When editing meshes, there is the option to edit one side of the mesh, so that the other side follows the actions performed. This can be achieved by ticking X Mirror (Mesh Options panel, in the Tool Shelf). What this tool does is to mirror all the actions of every vertex into its matching vertex on the other side of the mesh.

The matching vertex is the perfectly symmetric vertex of the one being modified. That symmetry is calculated along the local X axis, that is, the local YZ axis acts as a mirror. Those vertices that have no matching vertex at the precise position on the other side of the mirror will not produce a mirrored action on the other side.

However, if mirroring is activated, we have an additional option: ticking Topology Mirror matching vertex pairs will be calculated differently. Instead of using vertex spatial location, the topology position of the vertex will be taken into account.

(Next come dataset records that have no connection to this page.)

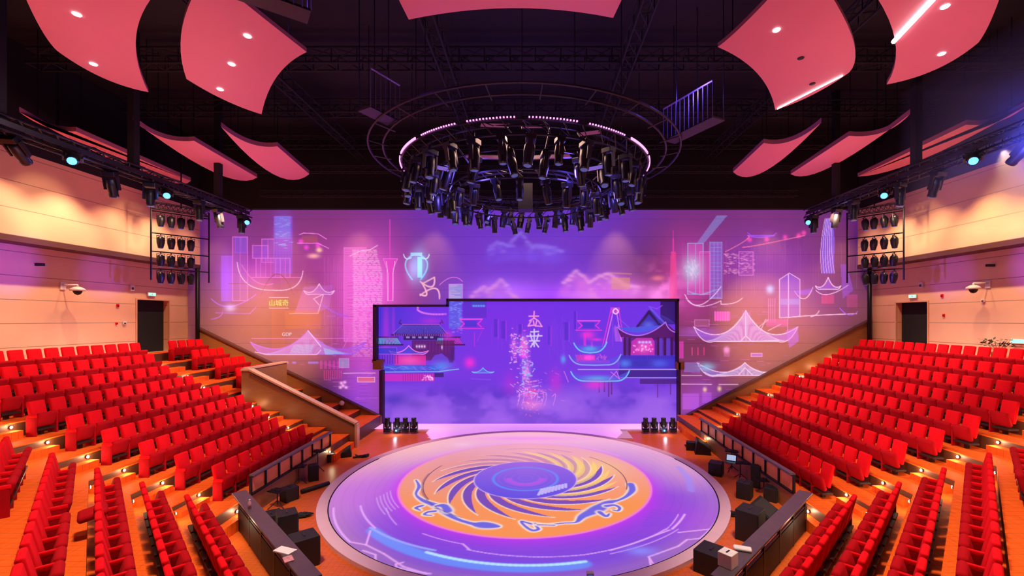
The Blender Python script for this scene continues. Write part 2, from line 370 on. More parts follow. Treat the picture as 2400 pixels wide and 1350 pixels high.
# towers left
def tower(x0, x1, yt, yb, col, a=.25, edge=PK, nv=2, hz=0, ea=.8):
    cv.rect(x0, yt, x1, yb, col, a, edge, 1.1, ea)
    for k in range(1, nv+1):
        x = x0+(x1-x0)*k/(nv+1); cv.line([(x, yt), (x, yb)], edge, .9, ea*.7)
    if hz:
        for y in np.arange(yt+3, yb, hz): cv.line([(x0+2, y), (x1-2, y)], edge, .8, ea*.6)
tower(519, 545, 600, 705, VI, .55, VI, 1); cv.blob(528, 660, 12, 50, srgb(110, 40, 240), .5); cv.blob(663, 540, 20, 40, srgb(70, 80, 240), .5); cv.blob(600, 640, 60, 40, srgb(230, 60, 220), .3); tower(545, 580, 555, 705, srgb(170, 90, 230), .3, PK, 1); tower(552, 578, 556, 592, BL, .45, VI, 1)
tower(592, 628, 575, 605, VI, .35, PK, 0); tower(614, 642, 560, 615, VI, .3, PK, 1)
tower(642, 684, 508, 640, srgb(110, 70, 240), .6, VI, 5, 7, .7); cv.rect(644, 506, 682, 560, srgb(90, 150, 255), .35)
for k in range(26):
    x = 643+rng.random()*36; y = 512+rng.random()*70; cv.line([(x, y), (x+8, y)], CY, 1, .6)
tower(600, 680, 605, 650, srgb(200, 80, 230), .25, PK, 6)
tower(806, 858, 580, 800, srgb(255, 110, 240), .4, PK, 1, 6, .7)
for y in np.arange(586, 835, 3.4):
    x = 826+rng.random()*4
    xe = 896-(max(0, 640-y)*.25)
    while x < xe:
        L_ = 3+rng.random()*11; cv.line([(x, y), (min(x+L_, xe), y)], WH, 1.0, .75 if y < 720 else .45); x += L_+1.5+rng.random()*5*(1+(y > 720))
for x in np.arange(760, 905, 4.5): cv.line([(x, 600+rng.random()*40), (x, 760+rng.random()*60)], PK, .8, .22)
for x in np.arange(500, 800, 5.5): cv.line([(x, 610+rng.random()*30), (x, 650+rng.random()*50)], VI, .7, .16)
for x in np.arange(1600, 2010, 6): cv.line([(x, 560+rng.random()*60), (x, 640+rng.random()*60)], PK, .7, .14)
for y in np.arange(720, 900, 5.0): cv.line([(845+rng.random()*15, y), (862+rng.random()*12, y)], PK, .8, .4)
for k in range(70):
    x = 700+rng.random()*175; y = 740+rng.random()*230; cv.line([(x, y), (x+6+rng.random()*18, y)], VI if k % 2 else PK, .8, .35)
    x = 1600+rng.random()*250; y = 700+rng.random()*230; cv.line([(x, y), (x+6+rng.random()*16, y)], VI if k % 2 else PK, .8, .3)
cv.line([(820, 600), (845, 588), (868, 585), (885, 575)], WH, 1.3, .8)
for k in range(12): cv.line([(815, 662+k*8), (828, 662+k*8)], DK, .8, .5)
for k in range(9): cv.line([(843, 880+k*8), (862, 880+k*8)], DK, .8, .4)
# needle tower and flared mast
cv.line([(914, 515), (914, 605)], MG, 2.0, .7); cv.poly([(898, 606), (932, 606), (922, 630), (921, 705), (908, 705), (907, 630)], MG, .55, PK, 1.0)
cv.line([(905, 612), (909, 640), (909, 705)], WH, .9); cv.line([(926, 612), (921, 640), (921, 705)], WH, .9)
# cyan ornamental gate form
for dx in (-1, 1):
    cv.line(curve((976+dx*8, 598), (976+dx*26, 620), (976+dx*10, 655)), CY, 2.6, .8)
    cv.line(curve((976+dx*12, 604), (976+dx*24, 606), (976+dx*30, 596)), srgb(200, 240, 255), 1.6, .8)
cv.rect(962, 592, 990, 600, srgb(150, 230, 255), .7); cv.rect(978, 602, 990, 650, srgb(130, 225, 255), .75)
cv.blob(983, 622, 17, 34, srgb(90, 190, 235), .8); cv.blob(966, 632, 12, 28, srgb(150, 170, 230), .6)
# ribbon
cv.line(curve((985, 660), (1012, 672), (1018, 650))+curve((990, 665), (1000, 690), (985, 690))+curve((985, 692), (1020, 676), (1030, 700)), srgb(255, 190, 220), 2.6, .8)
cv.rect(1052, 666, 1084, 705, srgb(150, 190, 255), .5, PK, 1, .7)
for k in range(14): cv.line([(1054, 669+k*2.6), (1054+rng.random()*28, 669+k*2.6)], WH, .8, .5)
cv.line(curve((1030, 668), (1060, 650), (1084, 660)), PK, 1.4, .6)
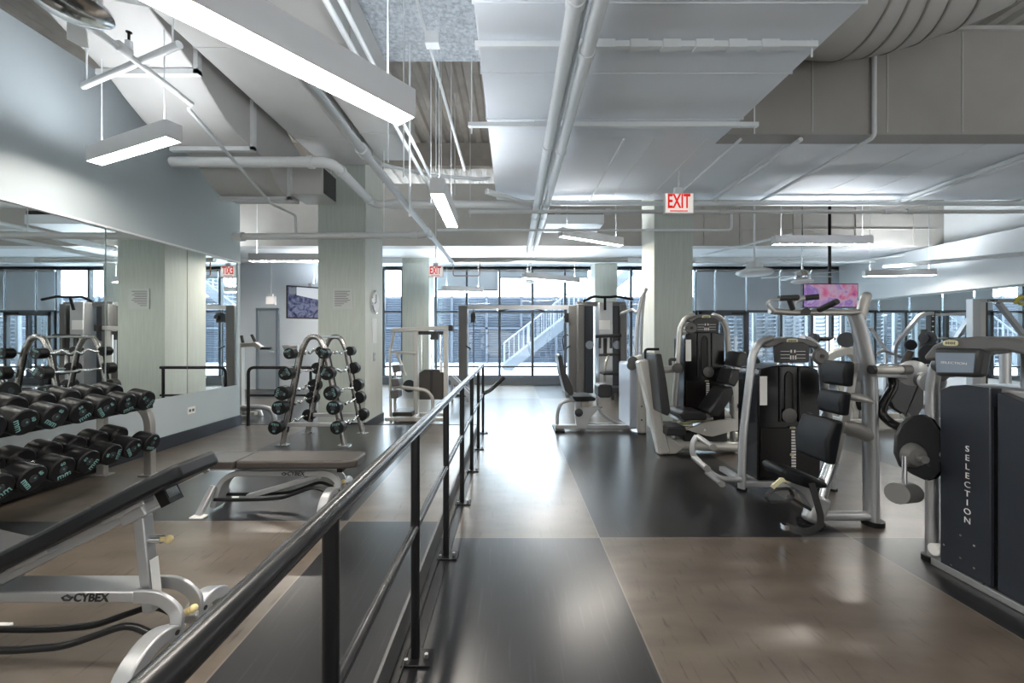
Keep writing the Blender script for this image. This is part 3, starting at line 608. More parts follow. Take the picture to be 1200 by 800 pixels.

The topology position of a vertex is calculated using a unique identifier number (UID) based on the amount of neighbour vertices (connected to it via an edge), and on the UID of those neighbours, which at the same time will take into account the UID of their neighbours, and this will continue recursively until all the mesh is taken into account. If vertices are houses and edges are streets, the UID of a vertex would be comparable to unique directions to the specific house.

If a mesh has no topological symmetry, then all its vertices have a unique UID. However, if the mesh is perfectly symmetric topologically, then every vertex will share the same UID with the corresponding vertex on the other side. That is, both vertices will have the same directions (in either side). In that case, when a vertex is moved around and topology mirror is active, the matching vertex will receive the mirrored actions along the local X axis (across the local YZ plane).

However, if the the vertex has more than one match, then nothing will be done. That is the case, for instance, of a cube, a UV sphere or a grid primitive, as they are symmetric across multiple planes. To make them suitable for topology mirror, those symmetries must be broken except for one single symmetry plane.